FINRA on Friday fined a mid-sized broker-dealer, Kingswood Capital Partners, $150,000 as part of a settlement that alleged the broker-dealer from March 2019 through June 2019 failed to reasonably supervise a former advisor’s recommendations of illiquid alternative investments to three senior customers.
The unsuitable investments included sales of GWG L bonds, which were issued by GWG Holdings and are now virtually worthless after GWG declared bankruptcy in 2022.
In one instance, the unnamed financial advisor recommended an 81-year-old client, with an annual income of less than $50,000 and net worth – not include primary residence - of no more than $100,000 buy $96,000 of GWG L bonds, according to FINRA.
In another instance, the rep recommended a 66-year-old client with a net worth of no more than $250,000 invest $88,000 in GWG L bonds.
Alternative investments typically carry higher fees and commissions than plain vanilla stock and bond mutual funds. Financial advisors and their firms expose themselves to sales problems at times with such products.
Close to 40 broker-dealers sold about $1.6 billion in speculative, illiquid GWG L bonds before GWG declared bankruptcy in 2022, leaving customers who bought the product in the lurch.
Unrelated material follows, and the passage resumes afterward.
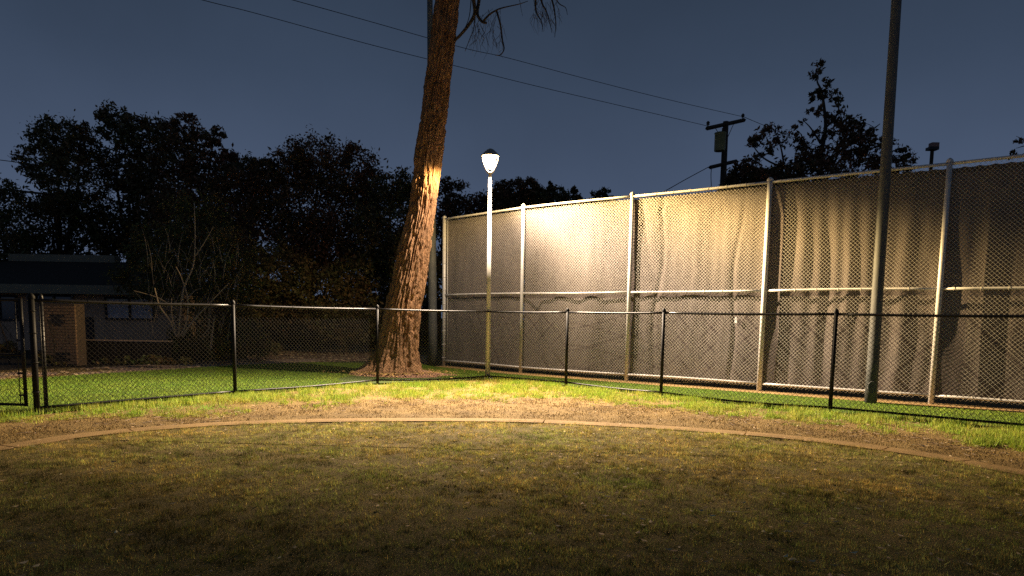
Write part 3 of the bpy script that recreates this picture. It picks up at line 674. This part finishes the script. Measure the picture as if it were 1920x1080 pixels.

“A firm should not let an 80-year-old client buy 90% of any product, let alone GWG,” said Adam Gana, a plaintiff’s attorney. “Any amount of reasonable due diligence at the time would have shown that GWG was unsuitable.”
Kingswood Capital, with 200 financial advisors, neither admitted or denied FINRA’s findings as part of the settlement.
But the firm’s chief compliance officer, Michael Alsoraimi, on Monday said that the advisor’s work to load up clients’ account with GWG bonds and other alternative investments happened at a different broker-dealer, Chalice Capital Partners, that Kingswood bought in 2020, or the year after the alleged sales and supervision violations.
“These are legacy issues we have been dealing with and are linked to the purchase of Chalice,” Alsoraimi said. “The settlement with FINRA came more than six years after event in question, and because of the lack of record for the transactions and the fact that the rep was no longer working with us, we accepted it.”
Meanwhile, the GWG saga doesn’t appear to be going away anytime soon. Just last month, Bradley Heppner, the former chair of GWG and a related company, Beneficient, was charged by the Department of Justice with five counts, including securities and wire fraud, related to a scheme to steal $150 million.